Area 1. A rectangular quarry (4.2 × 7.7 m, depth 1.1 m; Figs. 3, 4) was exposed; in its northwestern corner was a hewn opening of a cave (Fig. 3: Section 1-1), which was not excavated. The quarry ceased to be used sometime in the Byzantine period, based on worn potsherds that were discovered in the fill (L100, L101).
Area 2. A rock-hewn cist grave (0.7 × 2.2 m, depth 0.9 m; Fig. 5) was exposed. The fill in the grave was devoid of any datable finds. A fragment of an Ottoman pipe (Fig. 6:11), which was associated with the activity at the site in the beginning of the twentieth century CE, was found while cleaning the bedrock south of the grave.
Area 3. A quarry (L300) and three rectangular shafts, which were hewn after the quarry was no longer in use, were discovered on top of a bedrock outcrop (4.0 × 6.5 m; Figs. 7, 8). The shafts led to three burial caves that were not excavated. The entrance at the bottom of the northwestern shaft (L301) was open during the excavation and it led to a burial chamber, in which two arcosolia were hewn and a ceramic coffin was found. Such coffins were used for burial in the Western Galilee during the Roman period (‘Atiqot 33:151–162 [Hebrew]). A rim of a jar with a straight shoulder from the Persian period (Fig. 6:6) and a rim of a Phoenician jar from the Roman period (Fig. 6:7) are among the ceramic finds attributed to the phase when the quarry was used. The ceramic finds from the fill that covered the burial cave openings included a cooking pot from the Roman period (Fig. 6:3), a base of an imported amphora (Fig. 6:9) and a roof tile that was used to cover the coffin (Fig. 6:10). The potsherds and the ceramic coffin indicate that the activity in the quarry and the use of the tombs date to the Roman period.
Area 4. A bedrock surface with hewn cupmarks (diam. 0.15–0.30 m, depth 0.2–0.3 m; Fig. 9) was exposed. The date of hewing the cupmarks is unknown.
Area 5. A small quarry (1.4 × 2.0 m, depth 0.3 m); metal chisel marks were noted on the stone in the severance channels.

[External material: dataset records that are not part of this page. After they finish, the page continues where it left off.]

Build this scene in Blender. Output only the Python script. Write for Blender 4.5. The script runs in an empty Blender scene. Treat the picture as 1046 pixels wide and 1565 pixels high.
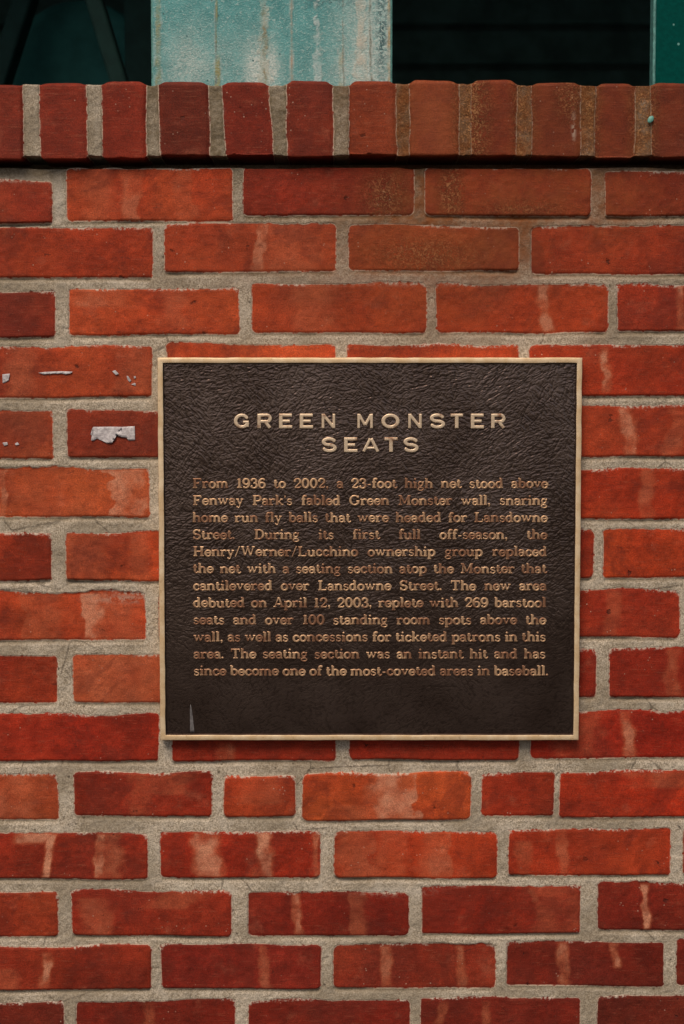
import bpy, math
import numpy as np
R = math.radians
rng = np.random.default_rng(7)
C = bpy.context.scene.collection
SC = bpy.context.scene

# ------------------------------------------------------------------ camera
D = 1.63                        # metres from the wall face
CAM_Z = 1.60
TILT = R(3.2)                   # looking slightly down
PW, PH, FOC = 1046.0, 1565.0, 50.0 / 36.0 * 1565.0
cam = bpy.data.cameras.new('camera'); camo = bpy.data.objects.new('camera', cam); C.objects.link(camo)
cam.sensor_fit = 'VERTICAL'; cam.sensor_height = 36; cam.sensor_width = 36; cam.lens = 50
cam.clip_start = 0.05; cam.clip_end = 500
camo.location = (0, -D, CAM_Z); camo.rotation_euler = (R(90) - TILT, 0, 0)
cam.dof.use_dof = True; cam.dof.focus_distance = D + 0.005; cam.dof.aperture_fstop = 7.1
SC.camera = camo

# ------------------------------------------------------------------ light
SUN_EL, SUN_AZ = R(52), R(-20)   # high, in front of the wall and a little to the left
w = bpy.data.worlds.new('World'); SC.world = w; w.use_nodes = True
nt = w.node_tree; nt.nodes.clear()
sky = nt.nodes.new('ShaderNodeTexSky'); sky.sky_type = 'NISHITA'; sky.sun_disc = False
sky.sun_elevation = SUN_EL; sky.sun_rotation = R(180) - SUN_AZ
sky.air_density = 0.9; sky.dust_density = 4.0; sky.ozone_density = 0.6
bg = nt.nodes.new('ShaderNodeBackground'); bg.inputs['Strength'].default_value = 0.07
ow = nt.nodes.new('ShaderNodeOutputWorld')
nt.links.new(sky.outputs[0], bg.inputs[0]); nt.links.new(bg.outputs[0], ow.inputs[0])
sl = bpy.data.lights.new('sun', 'SUN'); sl.energy = 2.0; sl.angle = R(30); sl.color = (1.0, 0.85, 0.68)
so = bpy.data.objects.new('sun', sl); C.objects.link(so)
so.location = (-1, -4, 6)
so.rotation_euler = (R(90) - SUN_EL, 0, SUN_AZ)
SC.view_settings.view_transform = 'Standard'; SC.view_settings.look = 'None'
SC.view_settings.exposure = 0.12; SC.view_settings.gamma = 1

# ------------------------------------------------------------------ helpers
def at(px, py, y=0.0):
    """photo pixel -> point on the vertical plane at depth y (the survey of the wall)"""
    u = (px - PW / 2) / FOC; v = (PH / 2 - py) / FOC
    dy = math.cos(TILT) + v * math.sin(TILT); dz = -math.sin(TILT) + v * math.cos(TILT)
    t = (y + D) / dy
    return u * t, CAM_Z + dz * t
def proj(x, z, y=0.0):
    a = y + D; b = z - CAM_Z
    dep = a * math.cos(TILT) - b * math.sin(TILT); up = a * math.sin(TILT) + b * math.cos(TILT)
    return PW / 2 + FOC * x / dep, PH / 2 - FOC * up / dep

def tag(o, label=None, cat=None, group=None, kind=None):
    for k, v in (('label', label), ('category', cat), ('group', group), ('kind', kind)):
        if v: o[k] = v
    return o
def empty(name, loc, label, cat, group=None):
    o = bpy.data.objects.new(name, None); o.location = loc; o.empty_display_size = 0.05
    C.objects.link(o); return tag(o, label, cat, group)
def link(name, me, mat=None, parent=None):
    o = bpy.data.objects.new(name, me); C.objects.link(o)
    if mat: me.materials.append(mat)
    if parent:
        o.parent = parent; o.matrix_parent_inverse = parent.matrix_basis.inverted()
    return o
def np_mesh(name, co, faces, smooth=True):
    """co (n,3), faces (m,4) or list"""
    me = bpy.data.meshes.new(name)
    if isinstance(faces, np.ndarray):
        m, k = faces.shape
        me.vertices.add(len(co)); me.vertices.foreach_set('co', np.ascontiguousarray(co, np.float32).ravel())
        me.loops.add(m * k); me.loops.foreach_set('vertex_index', np.ascontiguousarray(faces, np.int32).ravel())
        me.polygons.add(m); me.polygons.foreach_set('loop_start', np.arange(0, m * k, k, dtype=np.int32))
        me.polygons.foreach_set('loop_total', np.full(m, k, np.int32))
        me.update(calc_edges=True)
    else:
        me.from_pydata([tuple(c) for c in co], [], faces)
    me.polygons.foreach_set('use_smooth', np.full(len(me.polygons), smooth, bool))
    me.validate(); return me
def fattr(me, name, arr):
    a = me.attributes.new(name, 'FLOAT', 'POINT'); a.data.foreach_set('value', np.ascontiguousarray(arr, np.float32).ravel())
def cattr(me, name, arr):
    a = me.attributes.new(name, 'FLOAT_COLOR', 'POINT')
    c = np.ones((arr.reshape(-1, 3).shape[0], 4), np.float32); c[:, :3] = arr.reshape(-1, 3)
    a.data.foreach_set('color', c.ravel())
def grid_faces(nz, nx, flip=False):
    i = np.arange(nz * nx).reshape(nz, nx)
    f = np.stack([i[:-1, :-1], i[:-1, 1:], i[1:, 1:], i[1:, :-1]], -1).reshape(-1, 4)
    return f[:, ::-1] if flip else f
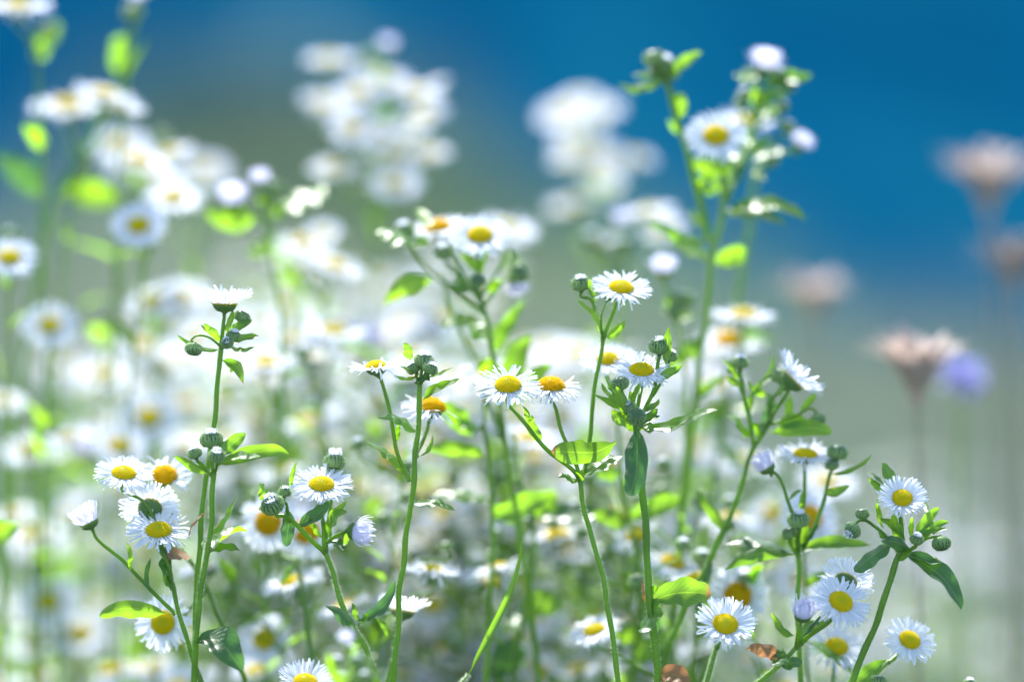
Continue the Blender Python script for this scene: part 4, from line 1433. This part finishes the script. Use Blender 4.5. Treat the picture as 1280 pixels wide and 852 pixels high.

Area 6. A small quarry was discovered on a bedrock surface, and a natural cave whose roof had collapsed was situated nearby. Metal chisel marks were noted on the stone in the severance channels.
Area 7. A rectangular rock-hewn shaft (1.5 × 2.5 m), filled with hamra, was discovered. Hewn shafts for planting fruit trees were found throughout the Western Galilee (‘Atiqot 48:99*–104* [Hebrew]) and it seems that this shaft was also intended for a similar purpose.
Area 8. A large quarry (7 × 10 m; Fig. 10) was exposed on top of a bedrock surface. An imported bowl (Fig. 6:1) that dated to the Byzantine period was recovered from the fill in the quarry (L802). A field wall (W1; length 6 m) built of two courses of fieldstones and founded on the bedrock was exposed on the northern part of the bedrock surface. The wall dated to the Byzantine period, based on the potsherds discovered alongside it, including a bowl (Fig. 6:2) and a jar (Fig. 6:8). Potsherds from the Iron Age, including a cooking pot (Fig. 6:4) and a jar (Fig. 6:5), were found on the bedrock surface at the bottom of the quarry.
Stone quarries, rock-hewn burial caves, cupmarks, a shaft planter and a field wall were exposed in the eight excavation areas. The quarries, burial caves and agricultural installations were presumably used by the settlement on Tel ‘Avdon in the Roman and Byzantine periods.